Wednesday 26 August 2020

The Beach House (2019) - Horror Film Review

The Beach House is a horror that marks the feature length directorial debut of Jeffrey A. Brown, who also wrote the story for this. It's a contagion horror which is a cousin to the zombie sub genre of horror, and one that initially appears to be a little slow but abruptly falls deeply into events.

Randall (Noah Le Gros - Depraved) has taken his girlfriend, Emily (Liana Liberato) to his father's beachside property with the hopes of repairing their strained relationship. They soon find out they are not the only ones there, Mitch (Jake Weber - Dawn of the Dead) and his wife, Jane (Maryann Nagel), who are friends of Randall's father were invited to go there as well. As there is room in the house both couples decide to stay. They have a night of drinking and drugs and it is during this misty night that things start to go wrong. Emily thinks it is down to the strong edibles they had taken but the next day both Mitch and Jane begin to act very strangely. At the beach Emily stumbles across some aquatic parasitic life forms that have washed up on the beach, and soon starts to realise that the mist they had all seen the previous night may not actually have been mist at all, and that they may be in the midst of a contagion caused by microbes coming from the ocean.

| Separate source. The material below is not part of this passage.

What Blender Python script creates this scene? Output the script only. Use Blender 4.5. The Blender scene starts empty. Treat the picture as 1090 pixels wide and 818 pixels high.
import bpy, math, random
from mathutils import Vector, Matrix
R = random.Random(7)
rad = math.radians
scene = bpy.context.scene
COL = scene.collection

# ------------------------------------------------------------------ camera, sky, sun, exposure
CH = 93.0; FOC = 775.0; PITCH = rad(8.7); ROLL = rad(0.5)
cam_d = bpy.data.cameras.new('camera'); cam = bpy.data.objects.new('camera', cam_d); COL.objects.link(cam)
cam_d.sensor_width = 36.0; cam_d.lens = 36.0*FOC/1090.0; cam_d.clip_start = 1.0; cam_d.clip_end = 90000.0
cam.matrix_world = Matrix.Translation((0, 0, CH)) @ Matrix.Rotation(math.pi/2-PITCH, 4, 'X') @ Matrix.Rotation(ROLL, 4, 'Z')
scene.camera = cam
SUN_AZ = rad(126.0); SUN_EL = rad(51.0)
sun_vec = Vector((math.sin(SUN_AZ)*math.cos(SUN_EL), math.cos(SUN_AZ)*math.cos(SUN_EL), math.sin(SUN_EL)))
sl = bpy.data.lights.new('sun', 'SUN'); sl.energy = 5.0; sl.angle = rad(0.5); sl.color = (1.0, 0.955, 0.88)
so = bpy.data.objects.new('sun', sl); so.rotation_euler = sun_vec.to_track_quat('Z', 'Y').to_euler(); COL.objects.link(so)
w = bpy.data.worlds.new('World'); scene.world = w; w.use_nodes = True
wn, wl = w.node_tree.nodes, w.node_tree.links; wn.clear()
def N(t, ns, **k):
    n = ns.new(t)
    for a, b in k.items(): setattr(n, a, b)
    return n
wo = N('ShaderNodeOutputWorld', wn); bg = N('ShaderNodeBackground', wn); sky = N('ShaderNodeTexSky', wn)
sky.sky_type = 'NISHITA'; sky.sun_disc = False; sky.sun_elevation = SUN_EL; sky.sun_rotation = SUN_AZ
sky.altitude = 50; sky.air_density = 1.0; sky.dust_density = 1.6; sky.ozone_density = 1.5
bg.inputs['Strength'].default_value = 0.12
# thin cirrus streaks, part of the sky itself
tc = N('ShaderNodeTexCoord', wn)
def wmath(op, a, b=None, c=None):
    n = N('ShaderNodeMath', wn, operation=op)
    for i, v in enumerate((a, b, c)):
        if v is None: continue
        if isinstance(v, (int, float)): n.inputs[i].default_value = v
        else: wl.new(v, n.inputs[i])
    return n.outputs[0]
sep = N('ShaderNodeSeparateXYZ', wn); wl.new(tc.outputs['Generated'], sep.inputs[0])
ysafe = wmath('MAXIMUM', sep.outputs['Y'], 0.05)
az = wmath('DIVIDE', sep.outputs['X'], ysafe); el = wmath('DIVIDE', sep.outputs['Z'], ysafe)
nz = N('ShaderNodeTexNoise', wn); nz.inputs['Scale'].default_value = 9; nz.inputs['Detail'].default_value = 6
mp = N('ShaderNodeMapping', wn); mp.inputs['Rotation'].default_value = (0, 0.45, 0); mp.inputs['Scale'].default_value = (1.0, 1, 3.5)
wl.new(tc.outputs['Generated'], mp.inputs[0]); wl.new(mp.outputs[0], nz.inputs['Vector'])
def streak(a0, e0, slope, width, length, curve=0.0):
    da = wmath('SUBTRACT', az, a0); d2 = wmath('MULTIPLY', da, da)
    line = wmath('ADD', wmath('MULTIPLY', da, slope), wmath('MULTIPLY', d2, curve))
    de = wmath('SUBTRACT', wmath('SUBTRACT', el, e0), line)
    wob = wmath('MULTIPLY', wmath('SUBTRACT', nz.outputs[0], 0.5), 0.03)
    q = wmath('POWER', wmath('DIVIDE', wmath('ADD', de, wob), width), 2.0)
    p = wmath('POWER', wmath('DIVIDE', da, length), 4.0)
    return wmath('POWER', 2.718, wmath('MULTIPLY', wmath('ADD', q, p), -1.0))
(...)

Roughly half of the movie occurs before the characters are aware of any danger, I liked how it all arrives with the onset of them having taken drugs. It leads to some trippy sequences of colours blurring and sound distortion that adds to the increasingly surreal evening, There are only the four proper characters for the film's duration, best of which was Weber as Mitch who came across as likeable. As for Randall and Emily I must be feeling my age, as these fresh faced adults came across as naive, and with Emily too earnest. It is easy to see why the characters are having difficulties with their relationship, though with Emily happening to be doing a degree into aquatic microbes it seemed a tiny bit that a small part of her characters inclusion was to explain what was going on with that side of the story.

With the mist that rolls in at night, and the horrors that brings with it I was reminded of The Mist, this was a relatively more realistic take but the whole having to seal yourself away aspect recalled that. More specifically it really reminded me of a strange zombie short story I read years back, The Hill, by Eric Shapiro. That story picks up some months into a very odd outbreak, and from what is shown here this felt like it was (utterly coincidentally) a prequel to that story. The special effects at times were great, the slimy sludge type stuff that characters puke up, and the parasitic worms look effective. There was one moment when a character has to pull a parasitic worm out the base of their foot, I was distracted by the toes on this fake foot that looked fused together and quite artificial, it did stop my wincing mid-wince!

I'm not the keenest when it comes to icky films with insects and creatures like the worms here. Nonetheless I was enjoying this, though it felt like it wasn't really sure how to end. The final five minutes get more and more abstract until the movie just kind of dissolves into end credits. Rather than resolve the story it was like it all just got smudged out. Overall I didn't begrudge my time with The Beach House, but I wouldn't say it is up there with my favourites. The Beach House is currently streaming on Shudder.